=== MATERIAL FOR THE TASK ===
┌────────

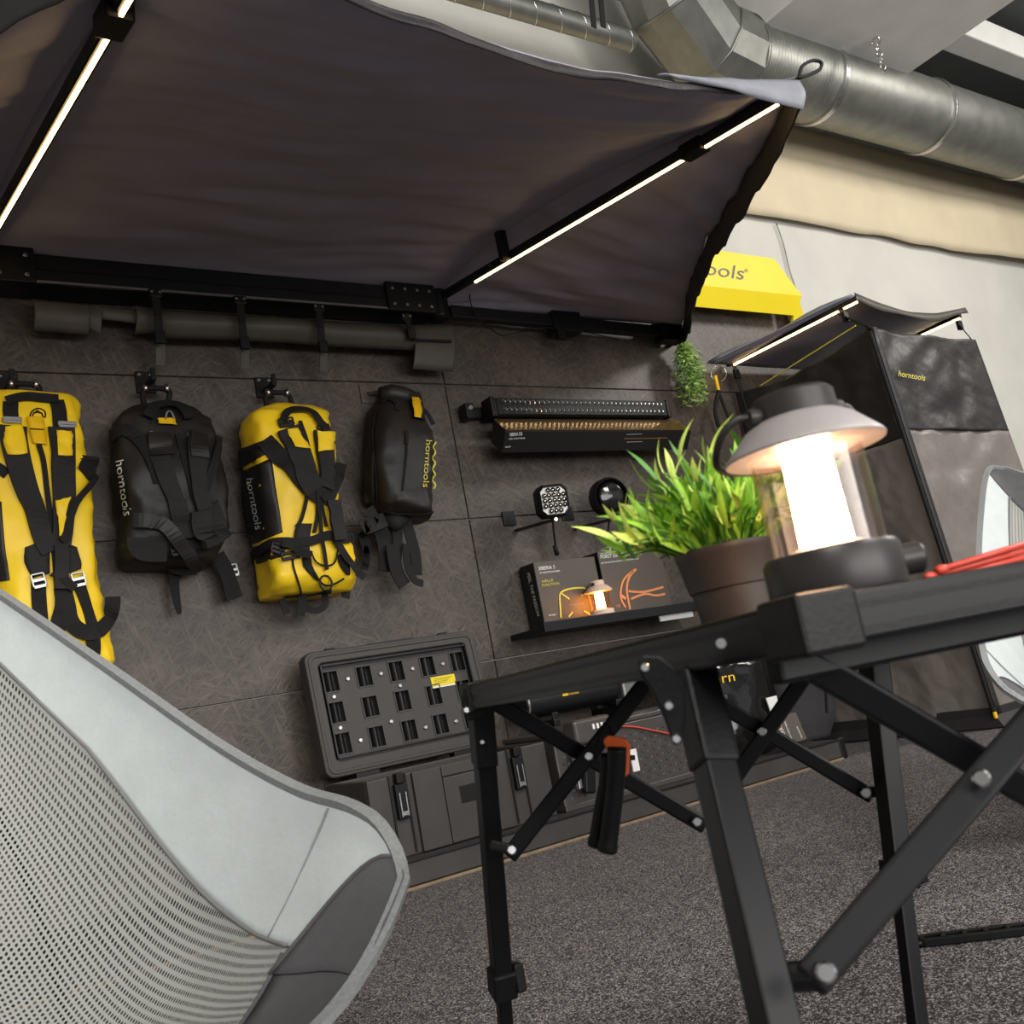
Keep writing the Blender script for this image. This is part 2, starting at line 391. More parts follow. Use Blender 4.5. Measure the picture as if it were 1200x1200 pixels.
# beige tarp on the wall
rows=[]
for i in range(15):
    t=i/14; r=[]
    for j in range(90):
        X=2.2+j*.085; z=3.235+.0*X+t*.75
        y=D-.02-.05*math.sin(math.pi*t)-.015*math.exp(-((t-.08)/.1)**2)+wave((X*.7,t*.8,1),1.3,.016)+wave((X*3,t*5,4),1.,.006)
        if X>7.2: y-=.05*(1-t)*min(1,(X-7.2)/.7)
        z2=z+(wave((X*2,0,9),1.3,.02) if i==0 else 0)
        r.append((X,min(y,D+.005),z2))
    rows.append(r)
tp=obj('wall_tarp',MB().grid(rows),'tarp',smooth=True,solid=.004); tag(tp,'wide beige tarpaulin strip stretched along the upper white wall below the duct','tarpaulin')
# ================================================================== DUCTS
dY0=3.33; dz=3.94; dr=.245
du=thing('ventilation_duct','large round galvanised steel ventilation duct under the ceiling beam','duct',(5,dY0,dz))
jx=[4.62,5.32,6.5,7.75,9.1,10.6]
for a,b in zip(jx,jx[1:]):
    obj('duct_section',MB().lathe([(dr,0),(dr,b-a)],(a,dY0,dz),(1,0,0),40),'galv',du,smooth='auto')
for k,x in enumerate(jx[:-1]):
    obj('clamp_ring',MB().lathe([(dr+.001,-.02),(dr+.014,-.016),(dr+.014,-.004),(dr+.006,0),(dr+.014,.004),(dr+.014,.016),(dr+.001,.02)],(x,dY0,dz),(1,0,0),40),'steel' if k else 'galv',du,smooth='auto')
mb=MB(); 
for k in range(22): mb.lathe([(dr,0),(dr+.0025,.004),(dr,.008)],(jx[0]+.08+k*.027,dY0,dz),(1,0,0),40)
tag(obj('corrugation',mb,'galv',du,smooth=True),kind='stuff')
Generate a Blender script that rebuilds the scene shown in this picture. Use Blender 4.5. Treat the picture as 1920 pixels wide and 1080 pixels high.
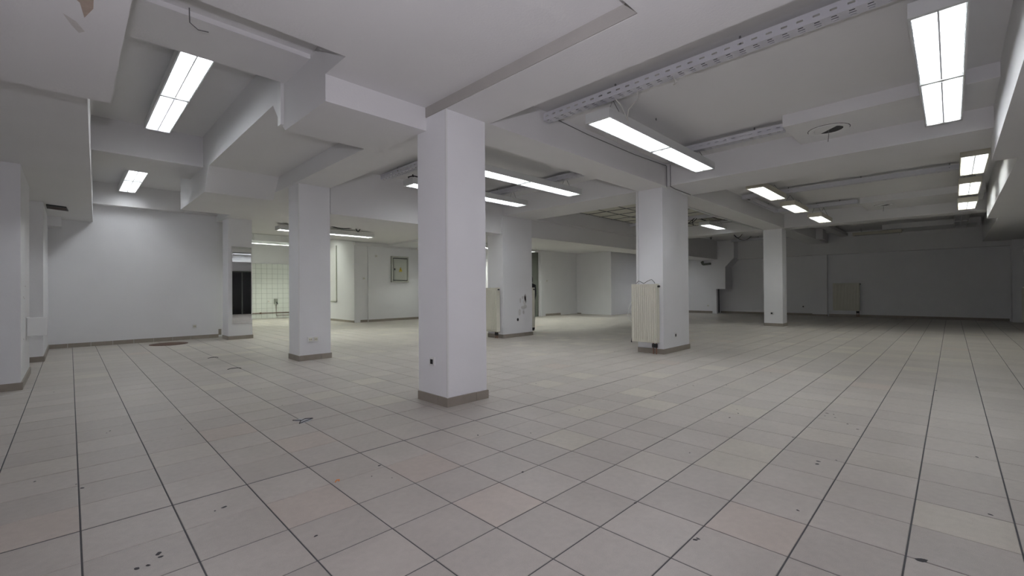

└────────

=== INSTRUCTION ===
Hand back the exact lines from the start of the entries to the line with "tag(obj('corrugation',mb,'galv',du,smooth=True),kind='stuff')", both ends kept and pictures left out.

=== WORKED SOLUTION ===
Keep writing the Blender script for this image. This is part 2, starting at line 391. More parts follow. Use Blender 4.5. Measure the picture as if it were 1200x1200 pixels.
# beige tarp on the wall
rows=[]
for i in range(15):
    t=i/14; r=[]
    for j in range(90):
        X=2.2+j*.085; z=3.235+.0*X+t*.75
        y=D-.02-.05*math.sin(math.pi*t)-.015*math.exp(-((t-.08)/.1)**2)+wave((X*.7,t*.8,1),1.3,.016)+wave((X*3,t*5,4),1.,.006)
        if X>7.2: y-=.05*(1-t)*min(1,(X-7.2)/.7)
        z2=z+(wave((X*2,0,9),1.3,.02) if i==0 else 0)
        r.append((X,min(y,D+.005),z2))
    rows.append(r)
tp=obj('wall_tarp',MB().grid(rows),'tarp',smooth=True,solid=.004); tag(tp,'wide beige tarpaulin strip stretched along the upper white wall below the duct','tarpaulin')
# ================================================================== DUCTS
dY0=3.33; dz=3.94; dr=.245
du=thing('ventilation_duct','large round galvanised steel ventilation duct under the ceiling beam','duct',(5,dY0,dz))
jx=[4.62,5.32,6.5,7.75,9.1,10.6]
for a,b in zip(jx,jx[1:]):
    obj('duct_section',MB().lathe([(dr,0),(dr,b-a)],(a,dY0,dz),(1,0,0),40),'galv',du,smooth='auto')
for k,x in enumerate(jx[:-1]):
    obj('clamp_ring',MB().lathe([(dr+.001,-.02),(dr+.014,-.016),(dr+.014,-.004),(dr+.006,0),(dr+.014,.004),(dr+.014,.016),(dr+.001,.02)],(x,dY0,dz),(1,0,0),40),'steel' if k else 'galv',du,smooth='auto')
mb=MB(); 
for k in range(22): mb.lathe([(dr,0),(dr+.0025,.004),(dr,.008)],(jx[0]+.08+k*.027,dY0,dz),(1,0,0),40)
tag(obj('corrugation',mb,'galv',du,smooth=True),kind='stuff')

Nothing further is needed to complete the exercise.